CRA/LA has agreed to pay $3.1 million to resolve allegations that its predecessor agency violated the False Claims Act by knowingly failing to comply with accessibility laws when it financed and assisted in the development of affordable housing in the city of Los Angeles supported by federal funds, the U.S. Department of Justice announced Thursday.

CRA/LA is the successor of the Community Redevelopment Agency of the City of Los Angeles, a local redevelopment agency that financed and assisted in the development of multifamily affordable housing using local tax monies and federal community development grants. In June 2011, the State of California dissolved all redevelopment agencies. CRA/LA is winding down the affairs of its predecessor.

The settlement “demonstrates our continuing vigilance to ensure that developers receiving federal grant money for affordable housing satisfy their legal obligations to make such housing accessible to people with disabilities,” said Assistant Attorney General Jody Hunt for the DOJ’s Civil Division.

“Grant recipients who knowingly discriminate against people with disabilities using taxpayer money will face serious consequences,” he said.

The settlement resolves claims against CRA/LA in a lawsuit alleging that the CRA/LA’s predecessor, along with the city of Los Angeles, received money from the U.S. Department of Housing & Urban Development based on false claims they were complying with federal accessibility laws. As to the CRA/LA’s predecessor, the United States’ lawsuit alleged at least nine multifamily housing properties fell significantly short of federal accessibility laws since 2005.

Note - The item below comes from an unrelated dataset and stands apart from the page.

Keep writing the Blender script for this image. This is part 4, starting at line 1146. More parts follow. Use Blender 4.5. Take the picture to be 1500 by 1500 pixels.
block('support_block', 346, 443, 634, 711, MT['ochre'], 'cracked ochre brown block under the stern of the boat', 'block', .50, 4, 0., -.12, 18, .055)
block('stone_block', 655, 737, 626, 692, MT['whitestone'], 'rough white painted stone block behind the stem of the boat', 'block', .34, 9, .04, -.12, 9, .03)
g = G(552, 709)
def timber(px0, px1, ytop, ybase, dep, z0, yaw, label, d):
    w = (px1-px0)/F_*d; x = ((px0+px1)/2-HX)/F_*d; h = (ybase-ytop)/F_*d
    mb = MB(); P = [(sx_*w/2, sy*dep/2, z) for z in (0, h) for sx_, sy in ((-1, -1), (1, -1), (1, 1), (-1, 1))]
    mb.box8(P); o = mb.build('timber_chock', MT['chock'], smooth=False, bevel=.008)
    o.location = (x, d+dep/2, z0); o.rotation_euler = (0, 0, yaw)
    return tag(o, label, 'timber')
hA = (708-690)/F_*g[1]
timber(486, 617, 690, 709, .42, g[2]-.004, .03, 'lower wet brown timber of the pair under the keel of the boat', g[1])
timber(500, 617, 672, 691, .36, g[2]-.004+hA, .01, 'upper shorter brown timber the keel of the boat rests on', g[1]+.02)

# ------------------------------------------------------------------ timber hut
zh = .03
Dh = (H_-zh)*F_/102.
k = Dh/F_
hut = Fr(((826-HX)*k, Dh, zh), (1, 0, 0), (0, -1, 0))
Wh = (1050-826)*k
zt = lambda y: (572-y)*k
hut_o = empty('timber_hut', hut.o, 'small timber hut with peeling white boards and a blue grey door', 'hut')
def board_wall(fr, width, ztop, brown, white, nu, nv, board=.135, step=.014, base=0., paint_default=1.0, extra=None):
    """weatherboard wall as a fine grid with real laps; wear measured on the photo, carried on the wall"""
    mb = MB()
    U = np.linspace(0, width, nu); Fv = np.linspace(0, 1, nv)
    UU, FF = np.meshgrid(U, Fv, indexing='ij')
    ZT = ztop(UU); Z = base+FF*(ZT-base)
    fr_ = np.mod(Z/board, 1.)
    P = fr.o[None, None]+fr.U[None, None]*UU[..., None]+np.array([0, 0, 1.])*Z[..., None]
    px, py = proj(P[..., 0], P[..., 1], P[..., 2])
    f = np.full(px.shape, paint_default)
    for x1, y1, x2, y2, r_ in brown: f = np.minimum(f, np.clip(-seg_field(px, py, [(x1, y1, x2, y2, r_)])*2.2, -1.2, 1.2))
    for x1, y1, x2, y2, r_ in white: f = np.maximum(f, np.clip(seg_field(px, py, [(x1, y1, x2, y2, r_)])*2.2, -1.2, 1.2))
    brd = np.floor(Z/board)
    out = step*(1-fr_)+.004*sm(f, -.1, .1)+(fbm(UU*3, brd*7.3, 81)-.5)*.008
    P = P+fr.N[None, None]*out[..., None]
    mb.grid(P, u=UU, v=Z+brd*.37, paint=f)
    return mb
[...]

Examples of alleged defects included:

— slopes and ramps too steep for people in wheelchairs;

— tall thresholds restricting wheelchair access;

— kitchen cabinets, shelves and surfaces outside the accessible reach range of people in wheelchairs;

— sinks, grab bars and mailboxes mounted outside the accessible reach range of people in wheelchairs;

— uninsulated pipes below sinks and lavatories;

— a lack of accessible parking spaces; and

— insufficient visual alarms and tactile signs for people with hearing and visual impairments.

The United States’ claims against the city of Los Angeles have not been resolved and are still pending in the litigation.

The new agreement partially resolves a 2017 lawsuit filed in Los Angeles federal court by Mei Ling, a Los Angeles resident who uses a wheelchair, and the Fair Housing Council of San Fernando Valley, a nonprofit civil rights advocacy group.

The lawsuit was filed under the qui tam or whistleblower provisions of the False Claims Act, which permit private parties to sue on behalf of the United States when they believe that a party has submitted false claims for government funds, and to receive a share of any recovery. The False Claims Act permits the government to intervene in such a lawsuit, as it has done in this case.

“Despite millions of dollars of federal taxpayer money sent to Los Angeles to create affordable housing over many years, the CRA opted to lie about its failure to ensure that these projects were accessible to everyone,” said U.S. Attorney Nick Hanna for the Central District of California. “This settlement resolves only a small portion of this case, and we are prepared to litigate additional allegations that the city of Los Angeles covered up its failure to comply with federal laws enacted to protect the civil rights of all citizens.”

General Counsel Paul Compton of HUD said the case demonstrates his agency’s commitment “to holding recipients of federal funds accountable for their failure to comply with HUD’s accessibility requirements. We will continue to collaborate with our partners at the Department of Justice to ensure that HUD participants provide accessible housing to individuals with disabilities.”